This corresponds to (8).

Figure 20

Area of concern to calculate p ₂ for PAM-2 modulation.

Appendix B: Proof of Probability of Correct Demodulation for QAM-4 Modulation

Figure 21 illustrates the area of correct demodulation for QAM-4 modulation. The transmitted symbol s _f is randomly chosen from {±1±j} or {(±1,±1)}. For QAM-4, two cases \(1< r\leq \sqrt {2}\) and \(r>\sqrt {2}\) need to be considered separately. When \(1< r\leq \sqrt {2}\) in Fig. 21(a), if s _f = 1+j = (1,1), the area of correct demodulation \(Area_{s_{f}}\) is

$$ \begin{array}{rll} Area_{s_{f}} &=& \pi r^{2}-\pi r^{2}\left(\frac{2\theta_{1}}{2\pi}\right)+2\sqrt{r^{2}-1} \\ \theta_{1} &=& \arccos\left(\frac{2-r^{2}}{r^{2}}\right). \end{array} $$

(15)

Figure 21

Areas of concern to calculate p ₄ for QAM-4 modulation, including (a) \(1< r\leq \sqrt {2}\) and (b) \(r>\sqrt {2}\).

In addition, when \(r>\sqrt {2}\) in Fig. 21b, if s _f = 1+j, the area of correct demodulation \(Area_{s_{f}}\) is

$$\begin{array}{rll} Area_{s_{f}} & = & \pi r^{2}\left(\frac{\theta_{2}}{2\pi}\right)+1+\sqrt{r^{2}-1} \\ \\ \theta_{2} & = & \arccos\left(\frac{-2\sqrt{r^{2}-1}}{r^{2}}\right). \end{array} $$

(16)

Therefore, based on (15) and (16), the probability of correct demodulation for QAM-4 modulation p ₄ is

$$\begin{array}{rll} p_{4} &=& \sum\limits_{s_{f}\in\{\pm1\pm j\}}\frac{1}{4}\frac{Area_{s_{f}}}{\pi r^{2}} \\ &=& \begin{cases} 1, \ r\leq1 \\ \frac{1}{\pi r^{2}}\left[\pi r^{2}\left(\frac{2\pi-2\theta_{1}}{2\pi}\right)+2\sqrt{r^{2}-1}\right],{} \sqrt{2}\geq r>1 \\ \frac{1}{\pi r^{2}}\left[\pi r^{2}\left(\frac{\theta_{2}}{2\pi}\right){}+{}1{}+{}\sqrt{r^{2}-1}\right], r>\sqrt{2} \\ \end{cases} \\ \theta_{1} &=& \arccos\left(\frac{2-r^{2}}{r^{2}}\right) \\ \theta_{2} &=& \arccos\left(\frac{-2\sqrt{r^{2}-1}}{r^{2}}\right). \end{array} $$

(17)

This corresponds to (9).

Appendix C: Proof of Probability of Correct Demodulation for QAM-8 Modulation

Figure 22 illustrates the area of correct demodulation for QAM-8 modulation.

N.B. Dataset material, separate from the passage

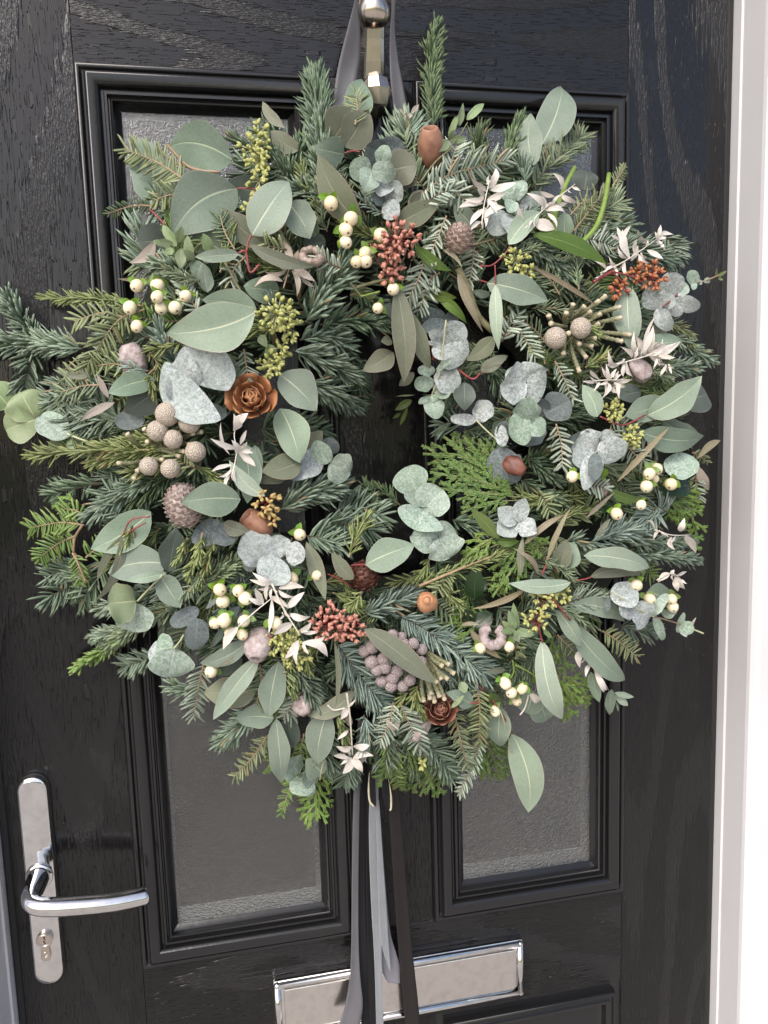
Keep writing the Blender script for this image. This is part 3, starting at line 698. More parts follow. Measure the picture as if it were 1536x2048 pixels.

The transmitted symbol s _f is randomly chosen from {±1±;j,±3±j} or {(±1,±1),(±3,±1)}. When \(1< r\leq \sqrt {2}\) in Fig. 22a, if s _f ∈{±1±j}, the area of correct demodulation \(Area_{s_{f}}\) is

$$\begin{array}{rll} Area_{s_{f}} & = & \pi r^{2}-\pi r^{2}\left(\frac{3\theta_{1}}{2\pi}\right)+3\sqrt{r^{2}-1} \\ \\ \theta_{1} &=& \arccos\left(\frac{2-r^{2}}{r^{2}}\right). \end{array} $$

(18)

If s _f ∈{±3±j}, the area of correct demodulation \(Area_{s_{f}}\) is similar to that in QAM-4 modulation, and \(Area_{s_{f}}\) is

$$\begin{array}{rll} Area_{s_{f}} & = & \pi r^{2}-\pi r^{2}\left(\frac{2\theta_{1}}{2\pi}\right)+2\sqrt{r^{2}-1} \\ \\ \theta_{1}& = &\arccos\left(\frac{2-r^{2}}{r^{2}}\right). \end{array} $$

(19)

Moreover, when \(r>\sqrt {2}\) in Fig. 22b, if s _f ∈{±1±j}, the area of correct demodulation \(Area_{s_{f}}\) is

$$\begin{array}{rll} Area_{s_{f}} & = & \pi r^{2}\left(\frac{\theta_{2}}{2\pi}\right)+\frac{3}{2}\left(1+\sqrt{r^{2}-1}\right) \\ \\ \theta_{2} & = & \arccos\left(\frac{r^{2}-2}{r^{2}}\right). \end{array} $$

(20)

If s _f ∈{±3±j}, the area of correct demodulation is also similar to that in QAM-4 modulation, and \(Area_{s_{f}}\) is

$$\begin{array}{rll} Area_{s_{f}}& = &\pi r^{2}\left(\frac{\theta_{2}}{2\pi}\right)+1+\sqrt{r^{2}-1} \\ \\ \theta_{3}& = &\arccos\left(\frac{-2\sqrt{r^{2}-1}}{r^{2}}\right). \end{array} $$

(21)

From (18)–(21), the probability of correct demodulation for QAM-8 modulation p ₈ is

$$ \begin{array}{rll} p_{8} &=& \sum\limits_{s_{f}\in\{\pm1\pm j,\pm3\pm j\}}\frac{1}{8}\frac{Area_{s_{f}}}{\pi r^{2}} \\ &=& \begin{cases} 1, \ r\leq1 \\ \frac{1}{\pi r^{2}}\left[\pi r^{2}\left(\frac{2\pi-2\theta_{1}}{2\pi}\right)+2\sqrt{r^{2}-1}\right], \ \sqrt{2}\geq r>1 \\ \frac{1}{\pi r^{2}}\left[\pi r^{2}\left(\frac{\theta_{2}}{2\pi}\right)+1+\sqrt{r^{2}-1}\right], \ r>\sqrt{2} \\ \end{cases} \\ \end{array} $$

$$\begin{array}{rll} \theta_{1} &=& \arccos\left(\frac{2-r^{2}}{r^{2}}\right) \\ [6pt] \theta_{2} &=& \arccos\left(\frac{-2\sqrt{r^{2}-1}}{r^{2}}\right). \end{array} $$

(22)

This corresponds to (10).

Figure 22

Areas of concern to calculate p ₈ for QAM-8 modulation, including (a) \(1< r\leq \sqrt {2}\) and (b) \(r>\sqrt {2}\).